Staying in this mind set is not only unhealthy but it’s incredibly self destructive. Only we are in control of our own happiness, no-one else, and to blame others, years on, for continued feelings of sadness and lack of self-worth, is incredibly foolish on our behalf.
One of my spiritual mentors once told me, when a relationship breaks down it’s usually because one person in that relationship simply realises that the relationship isn’t right before the other person does. I think there is actually some truth in that.
When we begin to explore our relationship with love with more open-heartedness, we are able to honour it for the wonderful thing it is. We are able to see it with the respect it deserves. Love is a gift, one we should give without expecting anything in return. Love isn’t a type of currency that we can exchange for something else.
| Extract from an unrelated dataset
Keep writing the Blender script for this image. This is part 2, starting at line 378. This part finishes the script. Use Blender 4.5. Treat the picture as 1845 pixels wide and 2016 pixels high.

True love gifts us with the freedom that enables us to shine and grow. True love comes without demands or expectations. If we can only love within the boundaries of certain rules, ones that enable us to meet the expectations of what we think love should be, that isn’t actually love, it’s attachment.
When we experience deep love at any point within our life time, we should be thankful and humbled by the experience. And even if that same love fades over time, or people still love us, but in a different way, it’s an experience that we should still cherish and honour with the deepest sense of compassion and joy that it deserves.